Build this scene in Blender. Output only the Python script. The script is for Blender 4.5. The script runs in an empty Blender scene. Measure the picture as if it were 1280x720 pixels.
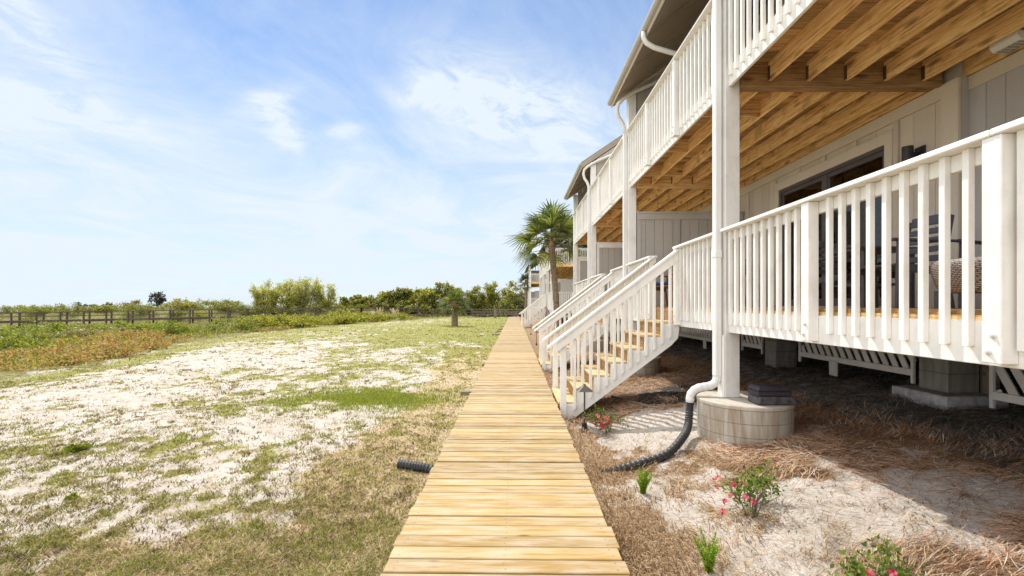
import bpy, bmesh, math, random
import numpy as np
from mathutils import Vector, Matrix

random.seed(7)
RNG = np.random.default_rng(11)
scene = bpy.context.scene
COL = scene.collection
R = math.radians

# ------------------------------------------------------------------ materials
def new_mat(name):
    m = bpy.data.materials.new(name)
    m.use_nodes = True
    nt = m.node_tree
    nt.nodes.clear()
    out = nt.nodes.new('ShaderNodeOutputMaterial')
    return m, nt, out

def N(nt, kind, **kw):
    n = nt.nodes.new(kind)
    for k, v in kw.items():
        if k.startswith('_'):
            setattr(n, k[1:], v)
        else:
            n.inputs[k.replace('__', ' ')].default_value = v
    return n

def L(nt, a, b):
    nt.links.new(a, b)

def ramp(nt, fac, stops, interp='LINEAR'):
    r = nt.nodes.new('ShaderNodeValToRGB')
    r.color_ramp.interpolation = interp
    el = r.color_ramp.elements
    while len(el) < len(stops):
        el.new(0.5)
    for e, (p, c) in zip(el, stops):
        e.position = p
        e.color = (c[0], c[1], c[2], 1) if len(c) == 3 else c
    if fac is not None:
        L(nt, fac, r.inputs['Fac'])
    return r

def mixc(nt, fac, a, b, blend='MIX'):
    m = nt.nodes.new('ShaderNodeMix')
    m.data_type = 'RGBA'
    m.blend_type = blend
    for sock, v in ((m.inputs[0], fac), (m.inputs[6], a), (m.inputs[7], b)):
        if isinstance(v, (int, float)):
            sock.default_value = v
        elif isinstance(v, tuple):
            sock.default_value = (v[0], v[1], v[2], 1)
        else:
            L(nt, v, sock)
    return m.outputs[2]

def mathn(nt, op, a, b=None, clamp=False):
    m = nt.nodes.new('ShaderNodeMath')
    m.operation = op
    m.use_clamp = clamp
    for i, v in enumerate((a, b)):
        if v is None:
            continue
        if isinstance(v, (int, float)):
            m.inputs[i].default_value = v
        else:
            L(nt, v, m.inputs[i])
    return m.outputs[0]

def pos_scaled(nt, sc, coords='world', island=0.0):
    if coords == 'world':
        g = nt.nodes.new('ShaderNodeNewGeometry')
        src = g.outputs['Position']
    else:
        t = nt.nodes.new('ShaderNodeTexCoord')
        src = t.outputs['Object']
    mp = nt.nodes.new('ShaderNodeMapping')
    mp.inputs['Scale'].default_value = sc
    L(nt, src, mp.inputs['Vector'])
    if island:
        g = nt.nodes.new('ShaderNodeNewGeometry')
        cm = nt.nodes.new('ShaderNodeCombineXYZ')
        v = mathn(nt, 'MULTIPLY', g.outputs['Random Per Island'], island)
        L(nt, v, cm.inputs[0]); L(nt, v, cm.inputs[1]); L(nt, v, cm.inputs[2])
        L(nt, cm.outputs[0], mp.inputs['Location'])
    return mp.outputs[0]

def bsdf(nt, out, color, rough=0.6, spec=0.4, normal=None, metallic=0.0):
    b = nt.nodes.new('ShaderNodeBsdfPrincipled')
    if isinstance(color, tuple):
        b.inputs['Base Color'].default_value = (color[0], color[1], color[2], 1)
    else:
        L(nt, color, b.inputs['Base Color'])
    if isinstance(rough, (int, float)):
        b.inputs['Roughness'].default_value = rough
    else:
        L(nt, rough, b.inputs['Roughness'])
    b.inputs['Specular IOR Level'].default_value = spec
    b.inputs['Metallic'].default_value = metallic
    if normal is not None:
        L(nt, normal, b.inputs['Normal'])
    L(nt, b.outputs[0], out.inputs['Surface'])
    return b

def bump(nt, h, strength=0.3, dist=0.01):
    b = nt.nodes.new('ShaderNodeBump')
    b.inputs['Strength'].default_value = strength
    b.inputs['Distance'].default_value = dist
    L(nt, h, b.inputs['Height'])
    return b.outputs[0]

def noise(nt, vec, scale=5, detail=6, rough=0.55, dist=0.0):
    n = nt.nodes.new('ShaderNodeTexNoise')
    n.inputs['Scale'].default_value = scale
    n.inputs['Detail'].default_value = detail
    n.inputs['Roughness'].default_value = rough
    n.inputs['Distortion'].default_value = dist
    if vec is not None:
        L(nt, vec, n.inputs['Vector'])
    return n.outputs['Fac']

def mat_paint(name, base, dirt, amount=0.35, rough=0.45):
    m, nt, out = new_mat(name)
    v = pos_scaled(nt, (1, 1, 1))
    a = noise(nt, v, 3.0, 8, 0.65)
    b = noise(nt, pos_scaled(nt, (25, 25, 3)), 1.0, 5, 0.6)
    f = mathn(nt, 'MULTIPLY', mathn(nt, 'SUBTRACT', mathn(nt, 'ADD', a, mathn(nt, 'MULTIPLY', b, 0.5)), 0.72, True), amount * 4, True)
    col = mixc(nt, f, base, dirt)
    g = nt.nodes.new('ShaderNodeNewGeometry')
    tone = mathn(nt, 'ADD', mathn(nt, 'MULTIPLY', g.outputs['Random Per Island'], 0.14), 0.89)
    cm = nt.nodes.new('ShaderNodeCombineColor')
    for i in range(3):
        L(nt, tone, cm.inputs[i])
    col = mixc(nt, 1.0, col, cm.outputs[0], 'MULTIPLY')
    nrm = bump(nt, mathn(nt, 'ADD', b, mathn(nt, 'MULTIPLY', noise(nt, v, 40, 3), 0.4)), 0.25, 0.004)
    bsdf(nt, out, col, rough, 0.4, nrm)
    return m

def mat_wood(name, axis, stops, knots=(0.20, 0.10, 0.035), rough=0.7, stain=None, gloss=0.3, tone=(0.72, 1.15), wear=None, knot=4.2):
    """axis = direction of the grain in world space (0 = x, 1 = y, 2 = z)."""
    m, nt, out = new_mat(name)
    sc = [26.0, 26.0, 26.0]; sc[axis] = 1.3
    v = pos_scaled(nt, tuple(sc), island=37.0)
    n1 = noise(nt, v, 1.5, 8, 0.66, 0.7)
    sc2 = [110.0, 110.0, 110.0]; sc2[axis] = 4.0
    v2 = pos_scaled(nt, tuple(sc2), island=19.0)
    n2 = noise(nt, v2, 1.2, 4, 0.6)
    f = mathn(nt, 'ADD', mathn(nt, 'MULTIPLY', n1, 0.7), mathn(nt, 'MULTIPLY', n2, 0.35))
    col = ramp(nt, f, stops).outputs[0]
    sk = [6.5, 6.5, 6.5]; sk[axis] = 2.1
    vk = pos_scaled(nt, tuple(sk), island=53.0)
    vo = nt.nodes.new('ShaderNodeTexVoronoi')
    vo.inputs['Scale'].default_value = 1.0
    L(nt, vk, vo.inputs['Vector'])
    kf = mathn(nt, 'SUBTRACT', 1.0, mathn(nt, 'MULTIPLY', vo.outputs['Distance'], knot), True)
    col = mixc(nt, mathn(nt, 'MULTIPLY', mathn(nt, 'POWER', kf, 0.6), 0.85), col, knots)
    g = nt.nodes.new('ShaderNodeNewGeometry')
    t = nt.nodes.new('ShaderNodeMapRange')
    t.inputs['To Min'].default_value = tone[0]; t.inputs['To Max'].default_value = tone[1]
    L(nt, g.outputs['Random Per Island'], t.inputs['Value'])
    cm = nt.nodes.new('ShaderNodeCombineColor')
    for i in range(3):
        L(nt, t.outputs[0], cm.inputs[i])
    col = mixc(nt, 1.0, col, cm.outputs[0], 'MULTIPLY')
    if wear:
        wv = pos_scaled(nt, (1.3, 1.3, 1.3) if axis else (1.6, 9.0, 1.0), island=11.0)
        wf = ramp(nt, noise(nt, wv, 1.7, 6, 0.6), [(0.42, (0, 0, 0)), (0.68, (1, 1, 1))]).outputs[0]
        col = mixc(nt, mathn(nt, 'MULTIPLY', wf, 0.7), col, wear)
    if stain:
        sv = pos_scaled(nt, (2.2, 2.2, 2.2))
        sf = ramp(nt, noise(nt, sv, 1.4, 5, 0.6), [(0.56, (0, 0, 0)), (0.74, (1, 1, 1))]).outputs[0]
        col = mixc(nt, mathn(nt, 'MULTIPLY', sf, 0.6), col, stain)
    nrm = bump(nt, mathn(nt, 'ADD', n2, mathn(nt, 'MULTIPLY', n1, 0.6)), 0.35, 0.006)
    bsdf(nt, out, col, rough, gloss, nrm)
    return m

def mat_plain(name, color, rough=0.6, spec=0.4, var=0.15, scale=6.0, metallic=0.0, bstr=0.15):
    m, nt, out = new_mat(name)
    v = pos_scaled(nt, (1, 1, 1))
    n = noise(nt, v, scale, 7, 0.62)
    lo = tuple(c * (1 - var * 1.6) for c in color)
    hi = tuple(min(1, c * (1 + var)) for c in color)
    col = ramp(nt, n, [(0.3, lo), (0.7, hi)]).outputs[0]
    bsdf(nt, out, col, rough, spec, bump(nt, noise(nt, v, scale * 8, 4), bstr, 0.006), metallic)
    return m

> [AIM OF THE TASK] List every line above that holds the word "scene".

> [PROBLEM SOLUTION]
Build this scene in Blender. Output only the Python script. The script is for Blender 4.5. The script runs in an empty Blender scene. Measure the picture as if it were 1280x720 pixels.
scene = bpy.context.scene
COL = scene.collection